TASK PROMPT >> Make an exact copy of all the data.

DATASET EXCERPT >>
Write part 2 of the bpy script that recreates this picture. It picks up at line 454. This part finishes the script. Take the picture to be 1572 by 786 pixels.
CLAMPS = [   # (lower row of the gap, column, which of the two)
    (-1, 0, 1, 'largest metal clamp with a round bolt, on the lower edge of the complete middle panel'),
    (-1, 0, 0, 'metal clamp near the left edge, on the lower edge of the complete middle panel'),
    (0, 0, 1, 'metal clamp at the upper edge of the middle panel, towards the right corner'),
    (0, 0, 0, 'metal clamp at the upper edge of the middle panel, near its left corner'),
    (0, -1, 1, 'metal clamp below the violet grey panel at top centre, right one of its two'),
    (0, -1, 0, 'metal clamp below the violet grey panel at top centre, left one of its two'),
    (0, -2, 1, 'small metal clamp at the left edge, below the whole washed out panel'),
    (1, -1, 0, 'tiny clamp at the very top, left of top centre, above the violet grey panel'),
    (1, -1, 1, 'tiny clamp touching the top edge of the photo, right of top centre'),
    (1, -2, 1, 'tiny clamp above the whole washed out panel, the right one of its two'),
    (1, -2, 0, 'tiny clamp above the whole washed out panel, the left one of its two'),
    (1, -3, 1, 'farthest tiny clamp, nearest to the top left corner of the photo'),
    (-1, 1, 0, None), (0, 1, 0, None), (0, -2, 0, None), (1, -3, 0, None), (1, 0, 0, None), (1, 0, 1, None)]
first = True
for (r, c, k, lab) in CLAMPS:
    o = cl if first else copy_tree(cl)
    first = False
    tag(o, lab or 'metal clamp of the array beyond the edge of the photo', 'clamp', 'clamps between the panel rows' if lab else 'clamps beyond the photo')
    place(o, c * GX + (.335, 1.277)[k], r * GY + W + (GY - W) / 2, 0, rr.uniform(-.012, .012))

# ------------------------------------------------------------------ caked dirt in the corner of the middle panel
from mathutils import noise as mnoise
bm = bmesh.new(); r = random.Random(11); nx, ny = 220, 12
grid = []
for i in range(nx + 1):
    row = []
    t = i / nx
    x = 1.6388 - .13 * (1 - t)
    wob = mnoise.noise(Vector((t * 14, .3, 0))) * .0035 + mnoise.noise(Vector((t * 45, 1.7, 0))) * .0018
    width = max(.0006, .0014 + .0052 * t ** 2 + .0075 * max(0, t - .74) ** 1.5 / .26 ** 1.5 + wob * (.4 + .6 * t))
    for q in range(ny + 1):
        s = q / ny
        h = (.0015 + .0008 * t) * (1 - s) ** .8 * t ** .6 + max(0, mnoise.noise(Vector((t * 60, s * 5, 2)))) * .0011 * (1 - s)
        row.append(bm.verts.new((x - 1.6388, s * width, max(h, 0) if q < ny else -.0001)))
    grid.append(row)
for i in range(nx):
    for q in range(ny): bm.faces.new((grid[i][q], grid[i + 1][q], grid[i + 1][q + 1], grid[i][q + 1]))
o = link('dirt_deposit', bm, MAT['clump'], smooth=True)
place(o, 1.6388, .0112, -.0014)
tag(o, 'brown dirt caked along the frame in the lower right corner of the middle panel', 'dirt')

EXPECTED ANSWER >>
Write part 2 of the bpy script that recreates this picture. It picks up at line 454. This part finishes the script. Take the picture to be 1572 by 786 pixels.
CLAMPS = [   # (lower row of the gap, column, which of the two)
    (-1, 0, 1, 'largest metal clamp with a round bolt, on the lower edge of the complete middle panel'),
    (-1, 0, 0, 'metal clamp near the left edge, on the lower edge of the complete middle panel'),
    (0, 0, 1, 'metal clamp at the upper edge of the middle panel, towards the right corner'),
    (0, 0, 0, 'metal clamp at the upper edge of the middle panel, near its left corner'),
    (0, -1, 1, 'metal clamp below the violet grey panel at top centre, right one of its two'),
    (0, -1, 0, 'metal clamp below the violet grey panel at top centre, left one of its two'),
    (0, -2, 1, 'small metal clamp at the left edge, below the whole washed out panel'),
    (1, -1, 0, 'tiny clamp at the very top, left of top centre, above the violet grey panel'),
    (1, -1, 1, 'tiny clamp touching the top edge of the photo, right of top centre'),
    (1, -2, 1, 'tiny clamp above the whole washed out panel, the right one of its two'),
    (1, -2, 0, 'tiny clamp above the whole washed out panel, the left one of its two'),
    (1, -3, 1, 'farthest tiny clamp, nearest to the top left corner of the photo'),
    (-1, 1, 0, None), (0, 1, 0, None), (0, -2, 0, None), (1, -3, 0, None), (1, 0, 0, None), (1, 0, 1, None)]
first = True
for (r, c, k, lab) in CLAMPS:
    o = cl if first else copy_tree(cl)
    first = False
    tag(o, lab or 'metal clamp of the array beyond the edge of the photo', 'clamp', 'clamps between the panel rows' if lab else 'clamps beyond the photo')
    place(o, c * GX + (.335, 1.277)[k], r * GY + W + (GY - W) / 2, 0, rr.uniform(-.012, .012))

# ------------------------------------------------------------------ caked dirt in the corner of the middle panel
from mathutils import noise as mnoise
bm = bmesh.new(); r = random.Random(11); nx, ny = 220, 12
grid = []
for i in range(nx + 1):
    row = []
    t = i / nx
    x = 1.6388 - .13 * (1 - t)
    wob = mnoise.noise(Vector((t * 14, .3, 0))) * .0035 + mnoise.noise(Vector((t * 45, 1.7, 0))) * .0018
    width = max(.0006, .0014 + .0052 * t ** 2 + .0075 * max(0, t - .74) ** 1.5 / .26 ** 1.5 + wob * (.4 + .6 * t))
    for q in range(ny + 1):
        s = q / ny
        h = (.0015 + .0008 * t) * (1 - s) ** .8 * t ** .6 + max(0, mnoise.noise(Vector((t * 60, s * 5, 2)))) * .0011 * (1 - s)
        row.append(bm.verts.new((x - 1.6388, s * width, max(h, 0) if q < ny else -.0001)))
    grid.append(row)
for i in range(nx):
    for q in range(ny): bm.faces.new((grid[i][q], grid[i + 1][q], grid[i + 1][q + 1], grid[i][q + 1]))
o = link('dirt_deposit', bm, MAT['clump'], smooth=True)
place(o, 1.6388, .0112, -.0014)
tag(o, 'brown dirt caked along the frame in the lower right corner of the middle panel', 'dirt')